Most entrepreneurs look at the competitive landscape as potential threats from direct competition. We did too at Skylift. We would talk about which other drone companies could take our position, and investors would wonder how well-funded those companies were.

That dynamic took the attention away from our company’s unique capabilities and put the attention onto, quite frankly, irrelevant stuff.

Learning Lesson

Focus your attention on the opportunities you create for your customers. Instead of worrying about who else is out there that could steal your customers, you should view them as validating a market on your behalf.

Go-Pro is infamous for being paranoid about competition. The company has an internal spreadsheet that lays out all of the indirect and direct competitors. It compares advantages like business model, target market, and product features.
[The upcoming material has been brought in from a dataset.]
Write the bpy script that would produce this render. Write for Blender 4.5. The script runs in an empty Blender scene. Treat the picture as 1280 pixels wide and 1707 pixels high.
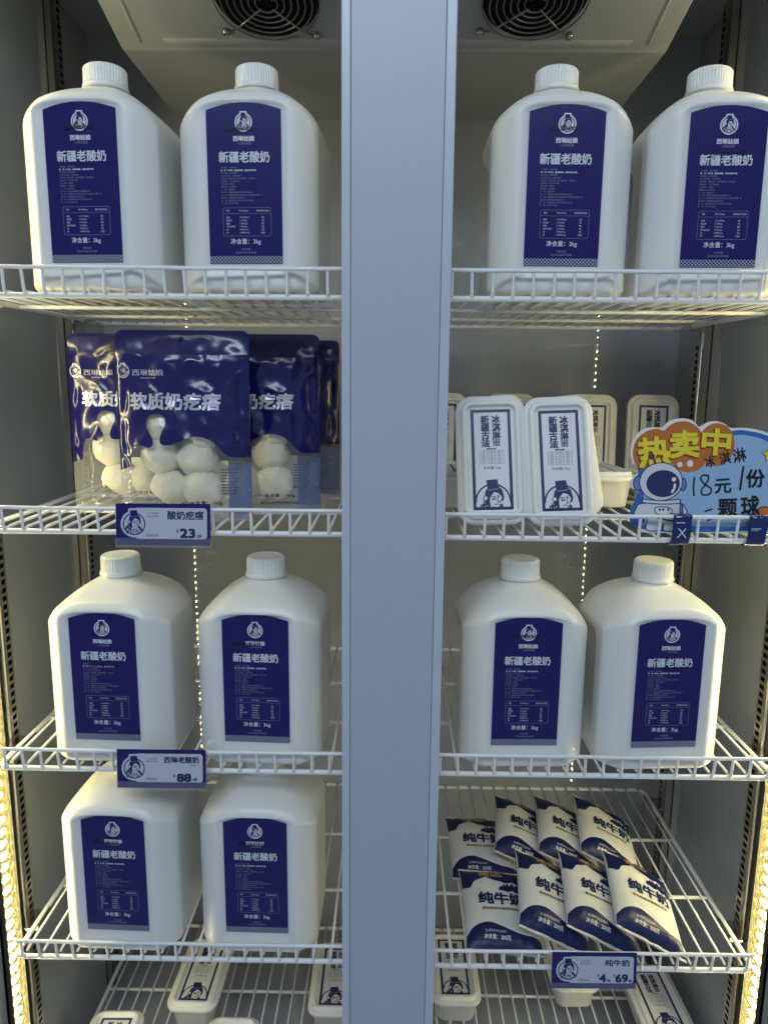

You could take this approach, but I’d caution you to open your mind to the possibility that your competitor can also be your partner or acquirer.

Our Process

When we dug deep in firefighting, we learned that none of our competitors included drones.

  • People moved small equipment, but this was slow and created new risks.
  • Trucks moved small equipment, but couldn’t reach most areas.
  • Airplanes carried large equipment and water, but they were overkill for the small stuff.
  • Helicopters also carried large equipment, but were expensive and unavailable.

We assessed how things were traditionally being moved, how slow it was, how costly it was, how operationally prohibitive it was. We did not worry about what other drone companies were doing.

The second and third-order outcomes astonished us. We realized that we were very aligned for partnerships and potential acquisitions with one category of competitors: helicopter companies that provided vehicles and services to the firefighting and other public safety agencies.

A partnership with a large helicopter company meant reduced manufacturing costs, increased sales growth, and a strong advantage over any potential drone competitor.

Conclusion

In order to be successful at getting product-market fit, you have to focus on one customer problem. It has to be the best thing to reach what you believe to be successful for you.

You’re never going to be informed enough to have 100% confidence that you’ve chosen the best option. And you’re probably never going to be satisfied after you had. Entrepreneurs rarely are.

As

Ray Dalio says,

“You can have anything you want, but you can’t have everything you want.”

I took the stage at the Gore Silicon Valley Innovation Center in Santa Clara. Before me sat an audience of investors from the likes of Boeing and GE Aviation.

But this time, my pitch was ready.

For months after that day, Skylift received calls from investors who weren’t even in attendance. They only heard about our company and its market validation.

Start by identifying your specific customer segment. Deeply understand their challenges. If you determine you can help, then provide the best service — a service so good your customers would be disappointed if they didn’t have it.